—In an action to recover damages for personal injuries, the plaintiff appeals from an order of the Supreme Court, Queens County (LaTorella, J.), dated December 24, 1997, which denied her motion to restore the action to the trial calendar.
Ordered that the order is affirmed, with costs.
This case was marked off the trial calendar in March 1996 to complete discovery and was automatically dismissed as abandoned a year later, pursuant to CPLR 3404 (see, Rosser v Scacalossi, 140 AD2d 318). In September 1997, the plaintiff moved to restore the action to the trial calendar. The Supreme Court denied the motion and we affirm.
“A party seeking to restore a case to the trial calendar after *504it has been dismissed, pursuant to CPLR 3404 must demonstrate the merits of the case, a reasonable excuse for the delay, the absence of an intent to abandon the matter, and the lack of prejudice to the nonmoving party in the event that the case is restored to the trial calendar” (Jeffs v Janessa, Inc., 226 AD2d 504, quoting Civello v Grossman, 192 AD2d 636).

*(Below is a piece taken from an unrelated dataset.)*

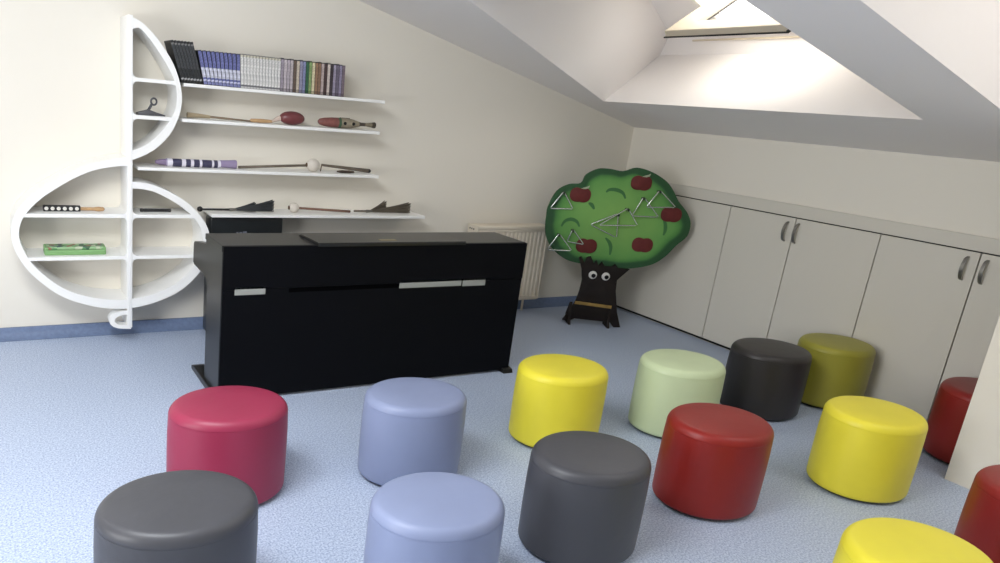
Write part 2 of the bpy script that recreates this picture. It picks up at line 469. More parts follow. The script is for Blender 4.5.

The plaintiff has failed to demonstrate a reasonable excuse for her delay of 11 months in obtaining a corrected chiropractor’s report, and an additional seven months in moving to restore the case to the calendar. In the absence of any explanation, it must be presumed that the plaintiff abandoned the action (see, Bohlman v Lorenzen, 208 AD2d 582; Kopilas v Peterson, 206 AD2d 460, 461; Escobar v Deepdale Gen. Hosp., 172 AD2d 486; Horn v Schenck Transp. Co., 65 AD2d 589).
Furthermore, in view of the plaintiffs lengthy delay in moving to restore the case to the trial calendar and the fact that six and one-half years have elapsed since the date of the accident that allegedly caused the plaintiffs injuries, the defendant would be prejudiced if the matter were restored to the trial calendar (see, Jeffs v Janessa, Inc., supra; Civello v Grossman, supra; Hewitt v Booth Mem. Med. Ctr., 178 AD2d 401). Miller, J. P., Thompson, Pizzuto, McGinity and Luciano, JJ., concur.